_EXERCISE TASK_
Filter this data down to the lines that hold "objects", and copy them.

_DATA LINES_
==*==

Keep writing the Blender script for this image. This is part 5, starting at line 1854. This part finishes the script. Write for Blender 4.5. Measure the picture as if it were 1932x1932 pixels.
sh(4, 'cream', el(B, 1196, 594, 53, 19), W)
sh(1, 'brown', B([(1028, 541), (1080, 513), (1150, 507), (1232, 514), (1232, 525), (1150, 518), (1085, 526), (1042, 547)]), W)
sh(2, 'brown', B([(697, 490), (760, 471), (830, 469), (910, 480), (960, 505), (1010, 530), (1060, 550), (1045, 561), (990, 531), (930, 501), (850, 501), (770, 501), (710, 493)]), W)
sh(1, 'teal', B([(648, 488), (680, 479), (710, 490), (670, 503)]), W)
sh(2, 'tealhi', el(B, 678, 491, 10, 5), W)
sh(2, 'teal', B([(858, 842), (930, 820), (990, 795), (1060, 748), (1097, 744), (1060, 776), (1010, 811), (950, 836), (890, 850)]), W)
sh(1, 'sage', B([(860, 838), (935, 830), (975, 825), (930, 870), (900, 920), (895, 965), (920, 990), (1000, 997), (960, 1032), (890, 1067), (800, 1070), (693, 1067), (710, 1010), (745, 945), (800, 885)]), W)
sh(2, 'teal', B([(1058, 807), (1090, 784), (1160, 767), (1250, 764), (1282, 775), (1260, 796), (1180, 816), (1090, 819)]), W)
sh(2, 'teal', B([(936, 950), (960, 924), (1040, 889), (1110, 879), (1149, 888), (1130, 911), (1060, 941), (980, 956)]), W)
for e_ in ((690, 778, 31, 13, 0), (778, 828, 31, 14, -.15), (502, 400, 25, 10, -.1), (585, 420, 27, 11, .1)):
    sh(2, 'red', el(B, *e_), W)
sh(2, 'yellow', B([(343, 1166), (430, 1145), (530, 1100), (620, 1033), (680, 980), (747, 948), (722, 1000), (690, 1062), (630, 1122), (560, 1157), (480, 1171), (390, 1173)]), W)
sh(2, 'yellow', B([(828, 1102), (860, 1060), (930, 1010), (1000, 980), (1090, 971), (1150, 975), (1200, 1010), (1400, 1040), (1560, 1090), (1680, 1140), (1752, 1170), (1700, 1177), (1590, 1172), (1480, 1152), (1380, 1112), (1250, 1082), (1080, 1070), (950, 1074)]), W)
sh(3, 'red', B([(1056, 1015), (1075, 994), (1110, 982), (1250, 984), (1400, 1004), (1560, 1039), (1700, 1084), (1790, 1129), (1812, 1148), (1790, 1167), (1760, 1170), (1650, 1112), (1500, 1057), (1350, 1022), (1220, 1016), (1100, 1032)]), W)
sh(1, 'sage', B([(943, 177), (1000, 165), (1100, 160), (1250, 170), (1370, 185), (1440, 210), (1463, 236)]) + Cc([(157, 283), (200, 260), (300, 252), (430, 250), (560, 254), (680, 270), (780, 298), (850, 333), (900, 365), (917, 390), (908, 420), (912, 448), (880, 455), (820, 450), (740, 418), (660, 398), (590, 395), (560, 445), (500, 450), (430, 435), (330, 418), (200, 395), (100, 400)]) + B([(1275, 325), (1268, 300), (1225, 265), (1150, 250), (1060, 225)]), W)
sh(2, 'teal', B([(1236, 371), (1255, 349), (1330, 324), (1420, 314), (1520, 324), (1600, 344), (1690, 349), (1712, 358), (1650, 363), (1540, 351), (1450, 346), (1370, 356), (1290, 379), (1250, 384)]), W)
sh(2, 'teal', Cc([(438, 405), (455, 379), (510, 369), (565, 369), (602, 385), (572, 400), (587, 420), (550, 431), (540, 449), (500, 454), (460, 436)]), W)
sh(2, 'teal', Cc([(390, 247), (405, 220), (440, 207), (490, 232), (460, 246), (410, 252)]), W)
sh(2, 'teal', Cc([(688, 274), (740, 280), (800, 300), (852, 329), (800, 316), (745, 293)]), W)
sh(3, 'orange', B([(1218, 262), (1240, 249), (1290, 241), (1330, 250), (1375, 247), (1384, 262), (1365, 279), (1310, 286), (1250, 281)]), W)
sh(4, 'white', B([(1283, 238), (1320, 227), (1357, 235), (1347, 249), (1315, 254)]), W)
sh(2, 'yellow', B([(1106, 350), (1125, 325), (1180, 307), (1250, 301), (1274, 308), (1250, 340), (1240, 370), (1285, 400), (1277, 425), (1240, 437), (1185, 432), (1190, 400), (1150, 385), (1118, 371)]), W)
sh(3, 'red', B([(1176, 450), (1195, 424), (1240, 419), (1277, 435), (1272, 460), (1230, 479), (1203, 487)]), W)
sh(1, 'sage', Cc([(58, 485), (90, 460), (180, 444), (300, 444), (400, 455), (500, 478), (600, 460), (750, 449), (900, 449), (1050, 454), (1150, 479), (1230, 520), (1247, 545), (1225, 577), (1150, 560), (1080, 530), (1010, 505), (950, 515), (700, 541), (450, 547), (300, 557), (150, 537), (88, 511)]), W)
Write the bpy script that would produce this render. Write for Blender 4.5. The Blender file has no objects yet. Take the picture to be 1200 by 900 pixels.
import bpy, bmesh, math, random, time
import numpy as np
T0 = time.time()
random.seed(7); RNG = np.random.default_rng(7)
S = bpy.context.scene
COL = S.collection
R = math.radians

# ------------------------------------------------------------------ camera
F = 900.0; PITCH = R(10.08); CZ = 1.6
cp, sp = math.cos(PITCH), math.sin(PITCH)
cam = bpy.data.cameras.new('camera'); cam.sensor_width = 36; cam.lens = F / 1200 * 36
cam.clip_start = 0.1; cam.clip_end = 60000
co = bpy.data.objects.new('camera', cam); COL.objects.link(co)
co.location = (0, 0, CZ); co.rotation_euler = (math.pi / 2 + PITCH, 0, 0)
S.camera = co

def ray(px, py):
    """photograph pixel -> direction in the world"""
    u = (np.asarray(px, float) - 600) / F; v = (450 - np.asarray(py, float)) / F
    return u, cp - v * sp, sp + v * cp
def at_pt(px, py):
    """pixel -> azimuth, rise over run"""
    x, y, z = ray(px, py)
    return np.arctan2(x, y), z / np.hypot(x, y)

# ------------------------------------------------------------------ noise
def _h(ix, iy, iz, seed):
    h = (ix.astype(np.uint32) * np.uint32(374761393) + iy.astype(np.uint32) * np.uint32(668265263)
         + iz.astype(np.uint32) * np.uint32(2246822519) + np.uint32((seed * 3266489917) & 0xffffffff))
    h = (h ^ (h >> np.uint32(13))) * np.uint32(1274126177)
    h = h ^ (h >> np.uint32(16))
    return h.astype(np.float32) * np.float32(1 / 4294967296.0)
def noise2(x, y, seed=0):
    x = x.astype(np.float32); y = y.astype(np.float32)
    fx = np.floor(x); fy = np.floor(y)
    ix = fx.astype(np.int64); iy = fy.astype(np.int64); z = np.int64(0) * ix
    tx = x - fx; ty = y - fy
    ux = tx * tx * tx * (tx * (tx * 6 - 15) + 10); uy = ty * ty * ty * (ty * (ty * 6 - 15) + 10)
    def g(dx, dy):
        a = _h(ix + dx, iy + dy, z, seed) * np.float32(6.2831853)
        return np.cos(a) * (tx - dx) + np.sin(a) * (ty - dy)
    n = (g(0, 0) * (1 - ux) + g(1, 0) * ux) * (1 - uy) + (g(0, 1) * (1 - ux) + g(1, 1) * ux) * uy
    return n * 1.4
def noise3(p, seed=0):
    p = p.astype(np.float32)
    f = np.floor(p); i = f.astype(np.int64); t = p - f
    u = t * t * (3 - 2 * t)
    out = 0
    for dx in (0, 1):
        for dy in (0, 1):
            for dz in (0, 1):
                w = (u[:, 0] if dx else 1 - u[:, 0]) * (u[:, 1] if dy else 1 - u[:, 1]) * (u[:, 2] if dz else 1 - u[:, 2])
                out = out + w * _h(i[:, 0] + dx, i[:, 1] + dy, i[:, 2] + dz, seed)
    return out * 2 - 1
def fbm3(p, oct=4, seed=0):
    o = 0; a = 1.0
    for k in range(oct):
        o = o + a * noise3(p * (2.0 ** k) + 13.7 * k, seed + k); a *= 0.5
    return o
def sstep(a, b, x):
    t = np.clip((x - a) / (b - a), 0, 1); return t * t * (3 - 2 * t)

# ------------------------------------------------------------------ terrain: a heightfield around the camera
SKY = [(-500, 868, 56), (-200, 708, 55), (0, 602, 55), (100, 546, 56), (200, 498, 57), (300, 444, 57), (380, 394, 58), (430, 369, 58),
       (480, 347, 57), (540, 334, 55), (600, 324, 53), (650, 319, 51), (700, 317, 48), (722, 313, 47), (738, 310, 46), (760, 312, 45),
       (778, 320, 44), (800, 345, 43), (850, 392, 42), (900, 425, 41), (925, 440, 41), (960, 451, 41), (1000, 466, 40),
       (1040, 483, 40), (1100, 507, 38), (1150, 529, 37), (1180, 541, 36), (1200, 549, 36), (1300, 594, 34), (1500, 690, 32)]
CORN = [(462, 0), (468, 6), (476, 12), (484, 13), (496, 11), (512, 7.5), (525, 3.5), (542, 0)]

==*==

_COMPLETED TASK_
Write the bpy script that would produce this render. Write for Blender 4.5. The Blender file has no objects yet. Take the picture to be 1200 by 900 pixels.
co = bpy.data.objects.new('camera', cam); COL.objects.link(co)